There are many benefits to using stock in a deal. Perhaps the most important benefit stems from qualifying the transaction as a tax-free “reorganization,” provided that the transaction is structured properly. As a tax-free reorganization, the target shareholders would generally not have to realize gains on the exchange of their stock for the purchasers stock. In contrast, target shareholders would normally have to realize gains to the extent they receive cash for their shares in a merger. So the use of stock in a deal can be very advantageous to seller shareholders for tax reasons.
The use of stock consideration can also assist in addressing possible absolute and relative valuation issues by allowing the parties to negotiate with an eye toward the market. Further, stock consideration can help to minimize deal risks that arise in transactions where all or part of the cash component relies on debt financing. Essentially, the option of using stock consideration provides a purchaser with an alternative transaction currency that is especially beneficial to those purchasers that may not have sufficient cash on hand.

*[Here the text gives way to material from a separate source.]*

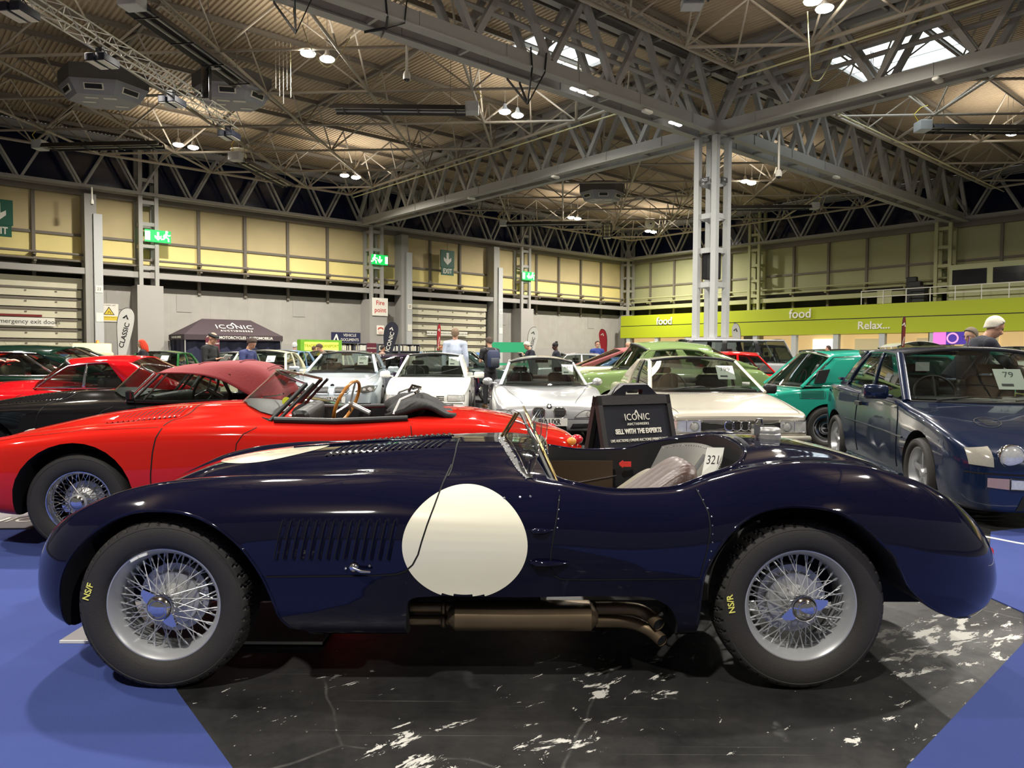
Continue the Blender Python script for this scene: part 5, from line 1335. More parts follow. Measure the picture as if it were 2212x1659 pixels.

There are other factors as well. For example, in an all cash acquisition, the risk that the expected synergy value embedded in the acquisition premium will not materialize is all on the acquiring shareholders. By using stock consideration in the deal, however, the purchaser can shift some of this performance risk from its own shareholders to those of the target company because, once the deal is closed, the target company shareholders have a financial interest in the success of the purchaser. These situations also give target shareholders the opportunity to participate in the potential upside of the acquiring company. Notably, such considerations can be especially important in strategic, as opposed to financial, transactions, where the payment of stock, as opposed to a cash buyout, could incentivize acquiring and target companies to accept the deal because of the implied risk sharing and the opportunity to participate in the upside of the combined company.
From the standpoint of the target company shareholders, the appeal of receiving stock as consideration may increase where the acquiring company may soon go, or already is, publicly traded. For example, after receiving privately held Google stock in consideration for their shares in Pyra Labs, Inc. in 2003, the Pyra Labs shareholders later reaped the benefits of Google’s success (via stock appreciation) when the company went public in 2004. Further, when Summize, Inc. sold its search service to Twitter, Inc. in 2008, the Summize shareholders received (public) Twitter stock (and some cash) as consideration, and that Twitter stock has appreciated significantly since. In addition, receipt of publicly traded stock as consideration in an acquisition provides target company shareholders with instant liquidity (provided there are no restrictions on the stock), as well as the option to hedge their share of the performance risk with puts and calls.
Further, in the case of emerging growth companies, the upside opportunity can be substantial. Given Congress’ recent aim to improve and encourage access to the public capital markets for emerging growth companies under the JOBS Act, the increased appeal of stock consideration may particularly benefit smaller or emerging growth companies in their acquisition aspirations.
While the benefits of using stock as consideration in mergers and acquisitions are substantial, downsides do exist. First, and perhaps most important, valuation of the stock is often difficult and sometimes uncertain, especially when non-public stock is used. In addition, the use of only stock in the transaction can implicate various SEC compliance obligations and corresponding liability. Further, dilution and subordination issues can arise with regard to acquiring company shareholders, and the complication of dealing with and/or receiving securities that carry special rights or restrictions can impose a heavy burden on both buying and selling companies. Also, for target shareholders, the advantage of participating in the upside of the acquiring company exposes them to the risk of the acquiring company’s downside and possible failure. Essentially then, the use of stock as consideration in mergers and acquisitions has the potential to make the transaction more complex, and ultimately, more costly.
But despite potential negatives, the combination of the benefits of using stock (and especially public or soon to be public stock) as consideration in mergers and acquisitions, the JOBS Act incentives for emerging companies to go public, and our more stable markets, provides a more favorable environment at this time for the use of stock consideration in mergers and acquisitions for buyers and sellers alike, especially those that qualify as emerging growth companies.